Task requirements — Retype the opening lines of the listing below, ending with the line that contains "COL = sc.collection", and leave out any pictures.

Given material —
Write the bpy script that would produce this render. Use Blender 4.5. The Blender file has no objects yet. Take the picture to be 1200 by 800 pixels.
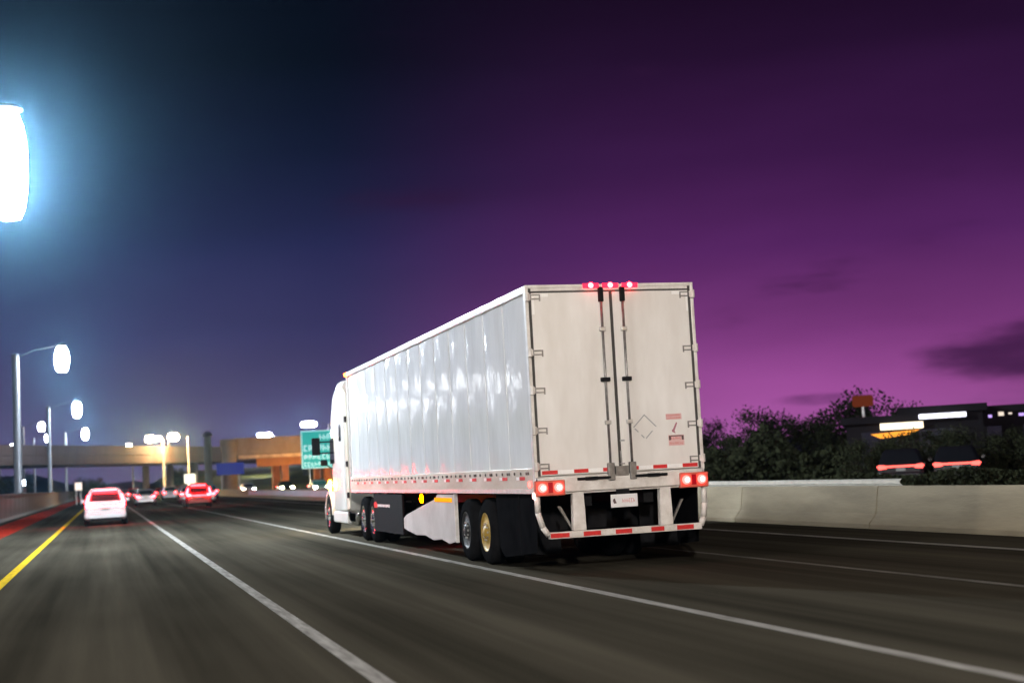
import bpy, math, random
from mathutils import Vector, Matrix
random.seed(7)
sc = bpy.context.scene
COL = sc.collection

# ------------------------------------------------------------------ camera
cam_d = bpy.data.cameras.new('camera')
cam = bpy.data.objects.new('camera', cam_d); COL.objects.link(cam)
cam_d.sensor_width = 36.0
cam_d.lens = 36.0 * 1690.84 / 1200.0
cam_d.clip_end = 6000
cr = Vector((0.96117213, -0.27055998, -0.05427185))
cu = Vector((0.02840882, -0.09860868, 0.9947207))
cf = Vector((0.27448329, 0.95763961, 0.08709363))
M3 = Matrix((cr, cu, -cf)).transposed()
cam.matrix_world = Matrix.Translation((0, 0, 1.5225)) @ M3.to_4x4()
cam_d.dof.use_dof = True
cam_d.dof.focus_distance = 22.5
cam_d.dof.aperture_fstop = 1.1
sc.camera = cam

# ------------------------------------------------------------------ colour, sampling
sc.view_settings.view_transform = 'Standard'
sc.view_settings.look = 'None'
sc.view_settings.exposure = 0.0
sc.view_settings.gamma = 1.0
sc.render.engine = 'CYCLES'
sc.cycles.use_denoising = True
sc.cycles.use_light_tree = True
sc.cycles.volume_bounces = 0
sc.cycles.max_bounces = 6

# ------------------------------------------------------------------ sky (dusk, city glow to the right)
W = bpy.data.worlds.new('World'); sc.world = W
W.use_nodes = True
nt = W.node_tree
for n in list(nt.nodes): nt.nodes.remove(n)
def N(tree, kind, **kw):
    n = tree.nodes.new(kind)
    for k, v in kw.items(): setattr(n, k, v)
    return n
def ramp_set(node, stops):
    r = node.color_ramp
    while len(r.elements) > 1: r.elements.remove(r.elements[-1])
    r.elements[0].position = stops[0][0]; r.elements[0].color = (*stops[0][1], 1)
    for p, c in stops[1:]:
        e = r.elements.new(p); e.color = (*c, 1)
L = nt.links.new
tc = N(nt, 'ShaderNodeTexCoord')
sep = N(nt, 'ShaderNodeSeparateXYZ'); L(tc.outputs['Generated'], sep.inputs[0])
flat = N(nt, 'ShaderNodeCombineXYZ'); L(sep.outputs[0], flat.inputs[0]); L(sep.outputs[1], flat.inputs[1])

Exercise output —
Write the bpy script that would produce this render. Use Blender 4.5. The Blender file has no objects yet. Take the picture to be 1200 by 800 pixels.
import bpy, math, random
from mathutils import Vector, Matrix
random.seed(7)
sc = bpy.context.scene
COL = sc.collection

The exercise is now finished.